- WHAT YOU NEED TO DO
Reproduce the entire listing word for word.

# INFORMATION SUPPLIED start

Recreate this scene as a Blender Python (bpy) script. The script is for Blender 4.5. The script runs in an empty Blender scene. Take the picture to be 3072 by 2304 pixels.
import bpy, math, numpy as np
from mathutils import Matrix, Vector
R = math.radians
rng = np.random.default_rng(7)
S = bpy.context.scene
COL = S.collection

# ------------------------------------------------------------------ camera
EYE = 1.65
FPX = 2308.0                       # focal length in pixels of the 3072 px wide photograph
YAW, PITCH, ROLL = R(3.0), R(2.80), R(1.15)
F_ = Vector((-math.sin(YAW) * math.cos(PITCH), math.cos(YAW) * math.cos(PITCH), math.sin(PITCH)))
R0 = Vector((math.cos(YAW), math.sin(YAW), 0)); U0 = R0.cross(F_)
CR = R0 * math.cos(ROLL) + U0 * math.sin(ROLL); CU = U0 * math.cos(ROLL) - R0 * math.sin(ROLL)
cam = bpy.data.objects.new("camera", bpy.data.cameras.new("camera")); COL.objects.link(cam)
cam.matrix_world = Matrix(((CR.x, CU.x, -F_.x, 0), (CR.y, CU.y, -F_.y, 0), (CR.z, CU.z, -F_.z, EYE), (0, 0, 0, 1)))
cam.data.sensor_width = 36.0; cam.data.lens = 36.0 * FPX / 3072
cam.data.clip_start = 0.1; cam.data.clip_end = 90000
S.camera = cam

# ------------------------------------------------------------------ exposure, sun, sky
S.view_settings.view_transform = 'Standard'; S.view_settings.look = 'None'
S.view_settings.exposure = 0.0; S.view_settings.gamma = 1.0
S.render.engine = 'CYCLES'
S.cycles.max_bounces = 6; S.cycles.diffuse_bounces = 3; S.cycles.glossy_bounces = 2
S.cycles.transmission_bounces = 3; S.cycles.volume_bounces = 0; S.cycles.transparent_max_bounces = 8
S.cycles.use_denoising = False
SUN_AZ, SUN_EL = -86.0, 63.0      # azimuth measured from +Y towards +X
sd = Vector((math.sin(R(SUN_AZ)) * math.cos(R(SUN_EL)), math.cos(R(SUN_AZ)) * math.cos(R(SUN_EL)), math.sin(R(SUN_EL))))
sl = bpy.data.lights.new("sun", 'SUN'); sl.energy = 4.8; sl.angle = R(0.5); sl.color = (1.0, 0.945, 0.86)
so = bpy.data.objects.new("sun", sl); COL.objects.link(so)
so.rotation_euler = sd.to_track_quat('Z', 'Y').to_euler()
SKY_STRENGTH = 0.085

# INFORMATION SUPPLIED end

- THE OUTPUT
Recreate this scene as a Blender Python (bpy) script. The script is for Blender 4.5. The script runs in an empty Blender scene. Take the picture to be 3072 by 2304 pixels.
import bpy, math, numpy as np
from mathutils import Matrix, Vector
R = math.radians
rng = np.random.default_rng(7)
S = bpy.context.scene
COL = S.collection

# ------------------------------------------------------------------ camera
EYE = 1.65
FPX = 2308.0                       # focal length in pixels of the 3072 px wide photograph
YAW, PITCH, ROLL = R(3.0), R(2.80), R(1.15)
F_ = Vector((-math.sin(YAW) * math.cos(PITCH), math.cos(YAW) * math.cos(PITCH), math.sin(PITCH)))
R0 = Vector((math.cos(YAW), math.sin(YAW), 0)); U0 = R0.cross(F_)
CR = R0 * math.cos(ROLL) + U0 * math.sin(ROLL); CU = U0 * math.cos(ROLL) - R0 * math.sin(ROLL)
cam = bpy.data.objects.new("camera", bpy.data.cameras.new("camera")); COL.objects.link(cam)
cam.matrix_world = Matrix(((CR.x, CU.x, -F_.x, 0), (CR.y, CU.y, -F_.y, 0), (CR.z, CU.z, -F_.z, EYE), (0, 0, 0, 1)))
cam.data.sensor_width = 36.0; cam.data.lens = 36.0 * FPX / 3072
cam.data.clip_start = 0.1; cam.data.clip_end = 90000
S.camera = cam

# ------------------------------------------------------------------ exposure, sun, sky
S.view_settings.view_transform = 'Standard'; S.view_settings.look = 'None'
S.view_settings.exposure = 0.0; S.view_settings.gamma = 1.0
S.render.engine = 'CYCLES'
S.cycles.max_bounces = 6; S.cycles.diffuse_bounces = 3; S.cycles.glossy_bounces = 2
S.cycles.transmission_bounces = 3; S.cycles.volume_bounces = 0; S.cycles.transparent_max_bounces = 8
S.cycles.use_denoising = False
SUN_AZ, SUN_EL = -86.0, 63.0      # azimuth measured from +Y towards +X
sd = Vector((math.sin(R(SUN_AZ)) * math.cos(R(SUN_EL)), math.cos(R(SUN_AZ)) * math.cos(R(SUN_EL)), math.sin(R(SUN_EL))))
sl = bpy.data.lights.new("sun", 'SUN'); sl.energy = 4.8; sl.angle = R(0.5); sl.color = (1.0, 0.945, 0.86)
so = bpy.data.objects.new("sun", sl); COL.objects.link(so)
so.rotation_euler = sd.to_track_quat('Z', 'Y').to_euler()
SKY_STRENGTH = 0.085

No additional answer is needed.